9 марта, за две с половиной недели до открытия съезда, он выступает в Доме кино. Вот что он там говорит:
«Нас обвиняют в развале Союза. Кто развалил Союз, кто оттолкнул семь республик? Демократы? Российский парламент? Его руководство? Российское правительство? Семь республик из Союза вытолкнул президент своей политикой. Нам не нужен Союз в таком виде, в котором существует сейчас. Нам не нужен такой Центр — огромный, бюрократический. Нам не нужны министерства, нам не нужна вся эта бюрократическая крупная машина, которая жестко все диктует сверху вниз уже 70 с лишним лет. Мы должны от этого избавиться». Эту речь тогда никто не прочитал, а услышали — лишь несколько сот активистов «Демократической России».
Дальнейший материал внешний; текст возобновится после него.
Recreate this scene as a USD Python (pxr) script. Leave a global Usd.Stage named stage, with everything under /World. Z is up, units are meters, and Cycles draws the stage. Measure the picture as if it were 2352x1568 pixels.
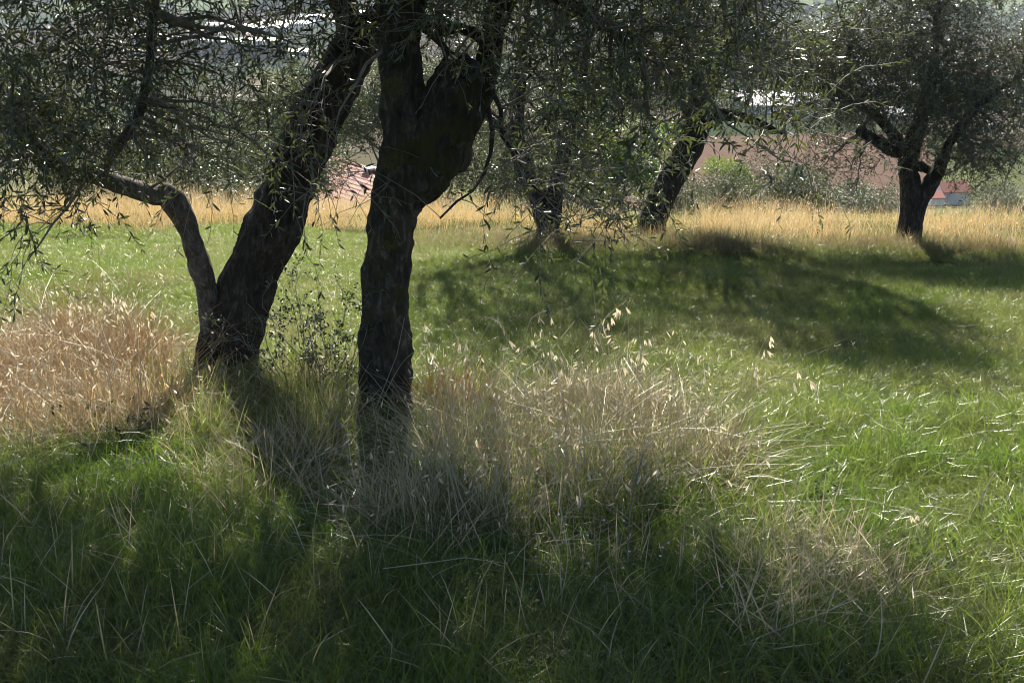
import math
import numpy as np
import trimesh
import manifold3d as m3
from scipy.interpolate import PchipInterpolator
from scipy.spatial import cKDTree
from pxr import Gf, Sdf, Usd, UsdGeom, UsdLux, UsdShade, Vt
import usdkit
import meshkit

# ------------------------------------------------------------------ camera, sky, sun, exposure
stage = Usd.Stage.CreateInMemory()
UsdGeom.SetStageUpAxis(stage, 'Z')
UsdGeom.SetStageMetersPerUnit(stage, 1.0)
UsdGeom.Xform.Define(stage, '/World')
UsdGeom.Scope.Define(stage, '/World/Looks')
PITCH, CAMZ, FOCAL, APERTURE = 20.0, 1.6, 24.0, 22.2
EXPOSURE = 1.95
SUN_ELEV, SUN_AZ = 36.0, 3.0            # degrees; azimuth to the left of the view direction
SKY_STRENGTH, SUN_INTENSITY = 0.055, 1.25
HAZE = 0.00010

cam = UsdGeom.Camera.Define(stage, '/World/camera')
cam.AddTranslateOp().Set(Gf.Vec3d(0, 0, CAMZ))
cam.AddRotateXOp().Set(90.0 - PITCH)
cam.CreateFocalLengthAttr(FOCAL)
cam.CreateHorizontalApertureAttr(APERTURE)
cam.CreateVerticalApertureAttr(APERTURE * 682 / 1024)
cam.CreateClippingRangeAttr(Gf.Vec2f(0.05, 50000))
cam.CreateExposureAttr(EXPOSURE)
cam.CreateFStopAttr(9.0)
cam.CreateFocusDistanceAttr(4.9)

se, sa = math.radians(SUN_ELEV), math.radians(SUN_AZ)
sky_mat = usdkit.material(stage, '/World/Looks/sky_light', {
    'sky': ('sky_texture', {'sky_type': 'single_scattering', 'sun_disc': False, 'sun_elevation': se, 'sun_rotation': math.atan2(-math.sin(sa), math.cos(sa)),
                            'altitude': 300.0, 'air_density': 1.0, 'aerosol_density': 1.3, 'ozone_density': 1.0}),
    'bg': ('background_shader', {'strength': SKY_STRENGTH})}, [('sky.color', 'bg.color')], surface='bg.background')
dome = UsdLux.DomeLight.Define(stage, '/World/sky')
UsdShade.MaterialBindingAPI.Apply(dome.GetPrim()).Bind(sky_mat)
dome.GetPrim().SetCustomDataByKey('kind', 'structure')
sun = UsdLux.DistantLight.Define(stage, '/World/sun')
sun.AddRotateZOp().Set(SUN_AZ)
sun.AddRotateXOp().Set(-(90.0 - SUN_ELEV))
sun.CreateIntensityAttr(SUN_INTENSITY)
sun.CreateNormalizeAttr(True)
sun.CreateAngleAttr(0.53)
sun.CreateColorAttr(Gf.Vec3f(1.0, 0.93, 0.82))

# ------------------------------------------------------------------ pixel <-> place (photograph measured at 2352 x 1568)
FD = FOCAL / APERTURE * 2352
CP, SP = math.cos(math.radians(PITCH)), math.sin(math.radians(PITCH))
CAM = np.array([0, 0, CAMZ])
FWD, UP = np.array([0, CP, -SP]), np.array([0, SP, CP])

def ray(u, v):
    return FWD + (u - 1176) / FD * np.array([1.0, 0, 0]) + (784 - v) / FD * UP

def at(u, v, y):
    d = ray(u, v)
    return CAM + d * (y / d[1])

def depth(p):
    return float((np.asarray(p) - CAM) @ FWD)

def project(p):
    q = np.asarray(p, float) - CAM
    z = q @ FWD
    z = np.where(np.abs(z) < 1e-6, 1e-6, z)
    return 1176 + q[..., 0] / z * FD, 784 - (q @ UP) / z * FD, z

# ------------------------------------------------------------------ terrain
_prof = PchipInterpolator([-400, -40, -5, 0, 6, 13, 16.5, 20, 26, 40, 70, 120, 200, 300, 400, 550, 700, 900, 1100, 1500, 1750, 2300, 3200, 5000, 7000],
                          [60, 6.4, 0.7, 0, -0.84, -1.85, -2.4, -3.2, -5.0, -9.3, -17.3, -28, -43.5, -55, -64.5, -78.5, -90.5, -99, -101, -101, -97, -62, 10, 130, 200])
MOUNDS = [(0.38, 12.4, .06, 1.0), (2.25, 11.7, .12, .8), (4.5, 12.2, .05, 1.2)]
FEET = [(0.38, 12.5, .9), (1.75, 12.7, .75), (2.3, 11.9, .7), (4.5, 12.2, 1.0)]

def G(x, y):
    x, y = np.asarray(x, float), np.asarray(y, float)
    z = _prof(np.clip(y, -400, 7000))
    p = np.stack([x, y, np.zeros_like(x)], -1)
    near = np.clip(1 - np.abs(y - 8) / 40, 0, 1)
    z = z + near * (0.10 * (meshkit.noise(p / 1.7, 3) - .5) + 0.05 * (meshkit.noise(p / .45, 4) - .5))
    far = np.clip((y - 25) / 200, 0, 1)
    z = z + far * 5 * (meshkit.noise(p / 90, 5) - .5) + np.clip((y - 1500) / 1500, 0, 1) * 140 * (meshkit.fbm(p / 900, 4, 6) - .45)
    for mx, my, mh, mr in MOUNDS:
        z = z + mh * np.exp(-((x - mx) ** 2 + (y - my) ** 2) / mr ** 2)
    return z

def ground(u, v, far=6000):
    d = ray(u, v)
    t = np.concatenate([np.linspace(1.5, 30, 1500), np.geomspace(30.02, far, 4000)])
    p = CAM + d * (t / d[1])[:, None]
    below = p[:, 2] < G(p[:, 0], p[:, 1])
    k = int(np.argmax(below)) if below.any() else len(t) - 1
    y = t[k]
    q = CAM + d * (y / d[1])
    q[2] = float(G(q[0], q[1]))
    return q

# ------------------------------------------------------------------ mesh and prim helpers
class MB:
    def __init__(self):
        self.v, self.f, self.n = [], [], 0

    def add(self, v, f):
        v, f = np.asarray(v, float).reshape(-1, 3), np.asarray(f, int)
        if f.shape[1] == 4:
            f = np.vstack([f[:, [0, 1, 2]], f[:, [0, 2, 3]]])
        self.v.append(v)
        self.f.append(f + self.n)
        self.n += len(v)
        return self

    def arrays(self):
        return np.vstack(self.v), np.vstack(self.f)

used = {}

def name_at(parent, name):
    k = used.get((parent, name), 0)
    used[(parent, name)] = k + 1
    return f'{parent}/{name}' + (f'_{k:03d}' if k else '')

def tag(prim, label=None, cat=None, group=None, kind=None):
    for k, val in (('label', label), ('category', cat), ('group', group), ('kind', kind)):
        if val:
            prim.SetCustomDataByKey(k, val)
    return prim

ORIGIN = {}

def thing(name, label, cat, loc=(0, 0, 0), group=None, rz=0.0, scale=None):
    path = name_at('/World', name)
    x = UsdGeom.Xform.Define(stage, path)
    x.AddTranslateOp().Set(Gf.Vec3d(*map(float, loc)))
    if rz:
        x.AddRotateZOp().Set(float(rz))
    if scale is not None:
        x.AddScaleOp().Set(Gf.Vec3f(*map(float, scale)))
    ORIGIN[path] = np.asarray(loc, float)
    tag(x.GetPrim(), label, cat, group)
    return path

def put(parent, name, mesh, mat, smooth=False, label=None, kind=None, local=False, **kw):
    """One Mesh under a thing or part (world coordinates unless local) or under /World."""
    if isinstance(mesh, MB):
        mesh = mesh.arrays()
    if hasattr(mesh, 'vertices'):
        mesh = (np.array(mesh.vertices), np.array(mesh.faces))
    v, f = mesh
    org = ORIGIN.get(parent, np.zeros(3))
    if not local:
        v = np.asarray(v, float) - org
    path = name_at(parent, name)
    ORIGIN[path] = org
    g = usdkit.mesh(stage, path, (v, f), mat, smooth)
    g.CreateDoubleSidedAttr(True)
    tag(g.GetPrim(), label, kw.get('cat'), kw.get('group'), kind)
    return path

def copy(src, name, label, loc, rz=0.0, scale=(1, 1, 1), group=None):
    path = name_at('/World', name)
    x = UsdGeom.Xform.Define(stage, path)
    p = x.GetPrim()
    p.GetReferences().AddInternalReference(src)
    x.ClearXformOpOrder()
    x.AddTranslateOp().Set(Gf.Vec3d(*map(float, loc)))
    x.AddRotateZOp().Set(float(rz))
    x.AddScaleOp().Set(Gf.Vec3f(*map(float, scale)))
    p.SetInstanceable(True)
    tag(p, label, None, group)
    return path

def norm(a):
    a = np.asarray(a, float)
    return a / np.maximum(np.linalg.norm(a, axis=-1, keepdims=True), 1e-9)

def tube(path, radii, sides=6):
    path, n = np.asarray(path, float), len(path)
    radii = np.broadcast_to(np.asarray(radii, float), n)
    t = norm(np.gradient(path, axis=0))
    ref = np.array([0.31, 0.17, 0.93]) if abs(t[0] @ np.array([0, 0, 1.0])) < .9 else np.array([1.0, .2, 0.1])
    a = norm(np.cross(t, ref))
    b = np.cross(t, a)
    ang = np.arange(sides) / sides * 2 * np.pi
    ring = np.cos(ang)[None, :, None] * a[:, None] + np.sin(ang)[None, :, None] * b[:, None]
    v = (path[:, None] + ring * radii[:, None, None]).reshape(-1, 3)
    i, j = np.meshgrid(np.arange(n - 1), np.arange(sides), indexing='ij')
    k = (j + 1) % sides
    q = np.stack([i * sides + j, i * sides + k, (i + 1) * sides + k, (i + 1) * sides + j], -1).reshape(-1, 4)
    f = np.vstack([q[:, [0, 1, 2]], q[:, [0, 2, 3]]])
    cap = np.array([[0, j, j + 1] for j in range(1, sides - 1)])
    f = np.vstack([f, cap[:, ::-1], cap + (n - 1) * sides])
    return v, f

def spline(pts, n):
    pts = np.asarray(pts, float)
    s = np.r_[0, np.cumsum(np.linalg.norm(np.diff(pts[:, :3], axis=0), axis=1))]
    return PchipInterpolator(s, pts)(np.linspace(0, s[-1], n))

def strands(pos, dirs, L, bend, width, seg, round_=False, side=None, taper=0.0, rng=None):
    """Many bent stalks (3-sided tubes) or blades (ribbons) at once. bend: vectors added with t squared."""
    N = len(pos)
    t = np.linspace(0, 1, seg + 1)
    dirs = norm(dirs)
    P = pos[:, None] + L[:, None, None] * (t[None, :, None] * dirs[:, None] + (t ** 2)[None, :, None] * bend[:, None])
    if side is None:
        side = norm(np.cross(dirs, rng.normal(size=(N, 3))))
    if round_:
        other = np.cross(dirs, side)
        w = width[:, None] * (1 - (1 - taper) * t[None] ** 2)
        V = np.stack([P + (math.cos(a) * side + math.sin(a) * other)[:, None] * w[..., None] for a in (0, 2.094, 4.189)], 2)
        V = V.reshape(-1, 3)
        i, j = np.meshgrid(np.arange(seg), np.arange(3), indexing='ij')
        k = (j + 1) % 3
        q = np.stack([i * 3 + j, i * 3 + k, (i + 1) * 3 + k, (i + 1) * 3 + j], -1).reshape(-1, 4)
        f = np.vstack([q[:, [0, 1, 2]], q[:, [0, 2, 3]]])
        F = (np.arange(N) * (seg + 1) * 3)[:, None, None] + f[None]
    else:
        w = width[:, None] * (1 - t[None] ** 1.6) ** .8 * (0.55 + .45 * np.minimum(1, t[None] * 4))
        V = np.stack([P - side[:, None] * w[..., None], P + side[:, None] * w[..., None]], 2).reshape(-1, 3)
        f = []
        for i in range(seg):
            f.append([2 * i, 2 * i + 1, 2 * i + 3])
            if i < seg - 1:
                f.append([2 * i, 2 * i + 3, 2 * i + 2])
        f = np.array(f)
        F = (np.arange(N) * (seg + 1) * 2)[:, None, None] + f[None]
    return V, F.reshape(-1, 3)

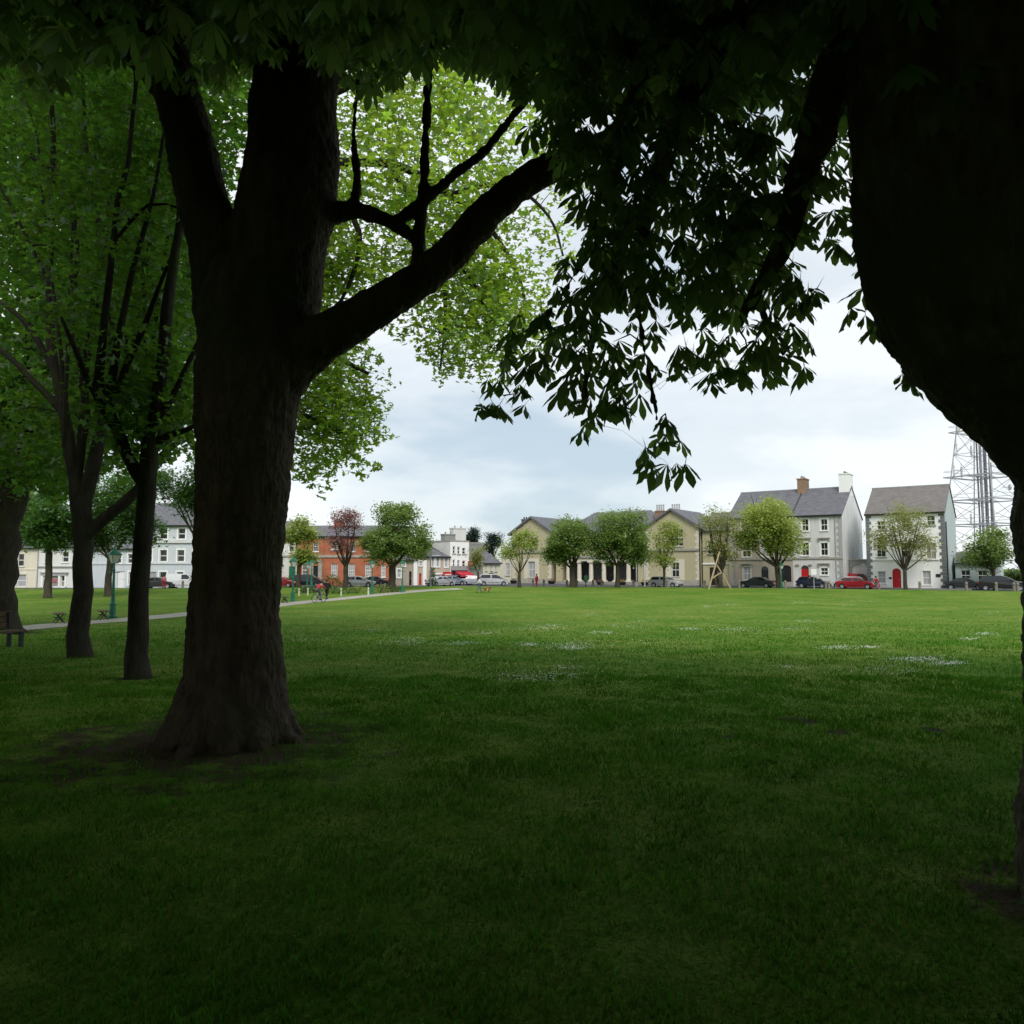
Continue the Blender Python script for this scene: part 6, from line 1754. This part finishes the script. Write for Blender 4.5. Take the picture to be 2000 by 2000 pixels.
# ------------------------------------------------------------------ shrubs, planters, props
def bush(label, px, D, w, h, mat, name='shrub', n=260, ls=.16, group='low shrubs by the path', zoff=0.0, dy=None):
    b = gpt(px, D)
    root = empty(name, b, 0, label, 'shrub', group)
    C = rng.normal(0, 1, (n, 3)); C /= np.linalg.norm(C, axis=1, keepdims=True)
    C *= (0.45 + .55 * rng.random(n))[:, None] ** .5
    C[:, 2] = np.abs(C[:, 2])
    P = C * np.array([w / 2, (dy or w * .4), h]) + rng.normal(0, .06, (n, 3))
    P[:, 2] = np.abs(P[:, 2])
    link('foliage', leaves_mesh('foliage', P, ls * (.7 + .6 * rng.random(n)), 'tri', 1.6), M[mat], root)
    m = MB()
    for k in range(5):
        a = k * 1.3; m.tube([(0, 0, -.1), (w * .12 * math.cos(a), w * .1 * math.sin(a), h * .5), (w * .3 * math.cos(a), w * .2 * math.sin(a), h * .85)], [.04, .03, .01], 5)
    m.build('stems', M['bark_far'], root)
for px, py, w, h, mat, lab in ((592, 1158, 1.9, .8, 'hedge', 'low green shrub left of the cyclist'), (614, 1158, 2.2, .8, 'hedge', 'low green shrub hidden behind the cyclist'), (652, 1159, 2.0, .9, 'hedge', 'low olive shrub right of the pair on the path'),
                               (681, 1159, 2.6, .8, 'hedge', 'low green shrub before the silver hatchback'), (700, 1158, 2.4, .9, 'olive', 'greyish shrub before the silver hatchback'), (742, 1158, 2.6, 1.1, 'olive', 'greyish mounded shrub before the dark saloon'), (757, 1157, 1.8, .9, 'hedge', 'low shrub at the foot of the round dense tree'), (776, 1156, 2.0, .6, 'hedge', 'flat green shrub right of the round dense tree')):
    g = gnd(px, py); bush(lab, px, g.y, w, h, mat, n=420, ls=.14)
bush('yellow-green bush against the brick house', 648, 109, 3.2, 1.9, 'bush_yellow', n=700, ls=.2, group='bushes against the brick house')
bush('dark clipped hedge before the brick house windows', 715, 109.5, 8.0, 1.6, 'hedge', n=1300, ls=.2, dy=.6, group='bushes against the brick house')
bush('dark ivy-green bush at the rusticated house', 566, 109, 1.6, 1.6, 'darkgreen', n=400, ls=.2, group='bushes against the brick house')
bush('clipped dark green cone of a bush by the corner house', 845, 106, 1.2, 3.0, 'darkgreen', n=600, ls=.2, group='clipped bushes by the path')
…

А в руках у Горбачева, президента СССР, у ЦК КПСС, у власти в целом — необъятные ресурсы. И отнюдь не только армия и милиция (хотя и они тоже). Это — прежде всего сильнейшая в мире система государственного управления, «вертикаль власти», бесперебойно работающая от Москвы до Камчатки, советские, партийные, комсомольские органы, пресса, телевидение, радио, но самое главное — советский уклад жизни, привычка жить в государстве, спокойном и медленном, уверенном в себе. Привычка, которая формировалась из поколения в поколение, из эпохи в эпоху, год за годом, неискоренимая, как сама русская ментальность, основанная на глубоком преклонении перед силой власти и властью силы.
13
«Между 10 и 17 марта в ЦК КПСС состоялось новое совещание. Выступление на нем Горбачева было исключительно резким, если не прямо циничным… Вот суть его: дело идет к развязке, мы должны выиграть российский съезд. Необходимо жестко контролировать телевидение. Наполнить эфир нашими точками зрения. Надо в Москве готовить митинг на 23 марта» (Р. Пихоя «Москва. Кремль. Власть»). Горбачев готовился к прямой атаке на российский парламент и настраивал на это своих соратников. Поток грубостей, записанных секретарем ЦК А. Гиренко, так и остался вне поля зрения исторической литературы. А жаль.